_Supplied information_:
_____

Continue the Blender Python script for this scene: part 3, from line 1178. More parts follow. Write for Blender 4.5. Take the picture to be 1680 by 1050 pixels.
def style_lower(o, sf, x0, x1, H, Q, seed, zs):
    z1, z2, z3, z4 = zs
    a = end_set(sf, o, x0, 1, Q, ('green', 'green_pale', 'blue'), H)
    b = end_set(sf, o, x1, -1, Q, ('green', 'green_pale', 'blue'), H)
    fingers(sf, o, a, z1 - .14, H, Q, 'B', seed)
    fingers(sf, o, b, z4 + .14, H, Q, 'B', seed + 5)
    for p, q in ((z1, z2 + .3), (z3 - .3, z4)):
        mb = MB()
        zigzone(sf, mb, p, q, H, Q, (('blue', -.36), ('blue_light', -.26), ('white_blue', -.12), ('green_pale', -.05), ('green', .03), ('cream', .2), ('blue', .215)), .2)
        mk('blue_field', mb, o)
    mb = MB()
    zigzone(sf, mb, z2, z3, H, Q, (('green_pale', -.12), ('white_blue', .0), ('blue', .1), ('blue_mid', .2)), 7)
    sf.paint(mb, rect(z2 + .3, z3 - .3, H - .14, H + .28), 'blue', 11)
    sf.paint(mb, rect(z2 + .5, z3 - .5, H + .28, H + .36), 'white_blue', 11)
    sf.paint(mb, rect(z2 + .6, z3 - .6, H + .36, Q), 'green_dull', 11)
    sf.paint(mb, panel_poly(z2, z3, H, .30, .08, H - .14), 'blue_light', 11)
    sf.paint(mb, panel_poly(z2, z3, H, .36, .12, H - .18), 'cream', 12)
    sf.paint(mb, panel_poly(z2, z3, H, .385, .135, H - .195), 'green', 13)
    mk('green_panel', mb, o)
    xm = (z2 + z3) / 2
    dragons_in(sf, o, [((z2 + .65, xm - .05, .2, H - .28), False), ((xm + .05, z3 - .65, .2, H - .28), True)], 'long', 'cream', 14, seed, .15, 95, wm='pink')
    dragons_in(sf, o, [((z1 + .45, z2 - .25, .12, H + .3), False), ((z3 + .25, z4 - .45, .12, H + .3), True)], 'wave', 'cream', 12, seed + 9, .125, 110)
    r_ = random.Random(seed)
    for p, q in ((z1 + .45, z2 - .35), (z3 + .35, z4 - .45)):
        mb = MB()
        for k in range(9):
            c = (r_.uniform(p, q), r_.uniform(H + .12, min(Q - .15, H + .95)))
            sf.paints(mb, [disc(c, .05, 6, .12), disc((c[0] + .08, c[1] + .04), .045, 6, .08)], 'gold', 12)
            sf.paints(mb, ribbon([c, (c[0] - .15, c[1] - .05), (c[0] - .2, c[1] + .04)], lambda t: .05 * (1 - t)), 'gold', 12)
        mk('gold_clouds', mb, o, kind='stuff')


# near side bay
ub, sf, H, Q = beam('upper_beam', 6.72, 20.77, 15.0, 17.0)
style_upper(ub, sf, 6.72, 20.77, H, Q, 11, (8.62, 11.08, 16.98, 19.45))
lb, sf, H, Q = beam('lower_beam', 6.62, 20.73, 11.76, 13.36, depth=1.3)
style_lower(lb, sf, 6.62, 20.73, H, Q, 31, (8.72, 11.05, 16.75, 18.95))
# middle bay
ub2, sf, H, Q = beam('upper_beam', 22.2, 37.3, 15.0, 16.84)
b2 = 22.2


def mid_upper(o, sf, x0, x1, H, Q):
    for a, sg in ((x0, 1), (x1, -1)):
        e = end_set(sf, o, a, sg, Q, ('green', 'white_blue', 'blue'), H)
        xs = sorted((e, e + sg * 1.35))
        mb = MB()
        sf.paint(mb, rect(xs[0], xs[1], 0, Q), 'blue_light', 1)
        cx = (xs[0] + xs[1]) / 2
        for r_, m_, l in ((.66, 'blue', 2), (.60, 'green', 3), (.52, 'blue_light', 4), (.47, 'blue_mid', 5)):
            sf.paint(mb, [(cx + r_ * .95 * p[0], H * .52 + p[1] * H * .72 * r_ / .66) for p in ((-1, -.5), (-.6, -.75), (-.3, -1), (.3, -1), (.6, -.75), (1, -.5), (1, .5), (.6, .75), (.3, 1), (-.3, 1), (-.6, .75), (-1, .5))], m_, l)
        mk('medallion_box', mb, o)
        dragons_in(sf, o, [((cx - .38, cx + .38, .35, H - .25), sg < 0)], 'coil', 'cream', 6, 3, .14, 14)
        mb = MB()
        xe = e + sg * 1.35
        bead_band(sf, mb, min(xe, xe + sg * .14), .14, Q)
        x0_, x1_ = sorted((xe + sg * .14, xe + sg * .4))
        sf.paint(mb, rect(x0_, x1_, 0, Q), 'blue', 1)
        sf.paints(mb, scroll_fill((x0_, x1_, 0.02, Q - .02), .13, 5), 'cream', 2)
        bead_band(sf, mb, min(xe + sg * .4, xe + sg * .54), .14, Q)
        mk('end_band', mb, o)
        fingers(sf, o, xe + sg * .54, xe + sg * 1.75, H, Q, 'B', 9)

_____

_Problem statement_: Print the complete listing again, exactly as it stands.

_Solution_:
Continue the Blender Python script for this scene: part 3, from line 1178. More parts follow. Write for Blender 4.5. Take the picture to be 1680 by 1050 pixels.
def style_lower(o, sf, x0, x1, H, Q, seed, zs):
    z1, z2, z3, z4 = zs
    a = end_set(sf, o, x0, 1, Q, ('green', 'green_pale', 'blue'), H)
    b = end_set(sf, o, x1, -1, Q, ('green', 'green_pale', 'blue'), H)
    fingers(sf, o, a, z1 - .14, H, Q, 'B', seed)
    fingers(sf, o, b, z4 + .14, H, Q, 'B', seed + 5)
    for p, q in ((z1, z2 + .3), (z3 - .3, z4)):
        mb = MB()
        zigzone(sf, mb, p, q, H, Q, (('blue', -.36), ('blue_light', -.26), ('white_blue', -.12), ('green_pale', -.05), ('green', .03), ('cream', .2), ('blue', .215)), .2)
        mk('blue_field', mb, o)
    mb = MB()
    zigzone(sf, mb, z2, z3, H, Q, (('green_pale', -.12), ('white_blue', .0), ('blue', .1), ('blue_mid', .2)), 7)
    sf.paint(mb, rect(z2 + .3, z3 - .3, H - .14, H + .28), 'blue', 11)
    sf.paint(mb, rect(z2 + .5, z3 - .5, H + .28, H + .36), 'white_blue', 11)
    sf.paint(mb, rect(z2 + .6, z3 - .6, H + .36, Q), 'green_dull', 11)
    sf.paint(mb, panel_poly(z2, z3, H, .30, .08, H - .14), 'blue_light', 11)
    sf.paint(mb, panel_poly(z2, z3, H, .36, .12, H - .18), 'cream', 12)
    sf.paint(mb, panel_poly(z2, z3, H, .385, .135, H - .195), 'green', 13)
    mk('green_panel', mb, o)
    xm = (z2 + z3) / 2
    dragons_in(sf, o, [((z2 + .65, xm - .05, .2, H - .28), False), ((xm + .05, z3 - .65, .2, H - .28), True)], 'long', 'cream', 14, seed, .15, 95, wm='pink')
    dragons_in(sf, o, [((z1 + .45, z2 - .25, .12, H + .3), False), ((z3 + .25, z4 - .45, .12, H + .3), True)], 'wave', 'cream', 12, seed + 9, .125, 110)
    r_ = random.Random(seed)
    for p, q in ((z1 + .45, z2 - .35), (z3 + .35, z4 - .45)):
        mb = MB()
        for k in range(9):
            c = (r_.uniform(p, q), r_.uniform(H + .12, min(Q - .15, H + .95)))
            sf.paints(mb, [disc(c, .05, 6, .12), disc((c[0] + .08, c[1] + .04), .045, 6, .08)], 'gold', 12)
            sf.paints(mb, ribbon([c, (c[0] - .15, c[1] - .05), (c[0] - .2, c[1] + .04)], lambda t: .05 * (1 - t)), 'gold', 12)
        mk('gold_clouds', mb, o, kind='stuff')


# near side bay
ub, sf, H, Q = beam('upper_beam', 6.72, 20.77, 15.0, 17.0)
style_upper(ub, sf, 6.72, 20.77, H, Q, 11, (8.62, 11.08, 16.98, 19.45))
lb, sf, H, Q = beam('lower_beam', 6.62, 20.73, 11.76, 13.36, depth=1.3)
style_lower(lb, sf, 6.62, 20.73, H, Q, 31, (8.72, 11.05, 16.75, 18.95))
# middle bay
ub2, sf, H, Q = beam('upper_beam', 22.2, 37.3, 15.0, 16.84)
b2 = 22.2


def mid_upper(o, sf, x0, x1, H, Q):
    for a, sg in ((x0, 1), (x1, -1)):
        e = end_set(sf, o, a, sg, Q, ('green', 'white_blue', 'blue'), H)
        xs = sorted((e, e + sg * 1.35))
        mb = MB()
        sf.paint(mb, rect(xs[0], xs[1], 0, Q), 'blue_light', 1)
        cx = (xs[0] + xs[1]) / 2
        for r_, m_, l in ((.66, 'blue', 2), (.60, 'green', 3), (.52, 'blue_light', 4), (.47, 'blue_mid', 5)):
            sf.paint(mb, [(cx + r_ * .95 * p[0], H * .52 + p[1] * H * .72 * r_ / .66) for p in ((-1, -.5), (-.6, -.75), (-.3, -1), (.3, -1), (.6, -.75), (1, -.5), (1, .5), (.6, .75), (.3, 1), (-.3, 1), (-.6, .75), (-1, .5))], m_, l)
        mk('medallion_box', mb, o)
        dragons_in(sf, o, [((cx - .38, cx + .38, .35, H - .25), sg < 0)], 'coil', 'cream', 6, 3, .14, 14)
        mb = MB()
        xe = e + sg * 1.35
        bead_band(sf, mb, min(xe, xe + sg * .14), .14, Q)
        x0_, x1_ = sorted((xe + sg * .14, xe + sg * .4))
        sf.paint(mb, rect(x0_, x1_, 0, Q), 'blue', 1)
        sf.paints(mb, scroll_fill((x0_, x1_, 0.02, Q - .02), .13, 5), 'cream', 2)
        bead_band(sf, mb, min(xe + sg * .4, xe + sg * .54), .14, Q)
        mk('end_band', mb, o)
        fingers(sf, o, xe + sg * .54, xe + sg * 1.75, H, Q, 'B', 9)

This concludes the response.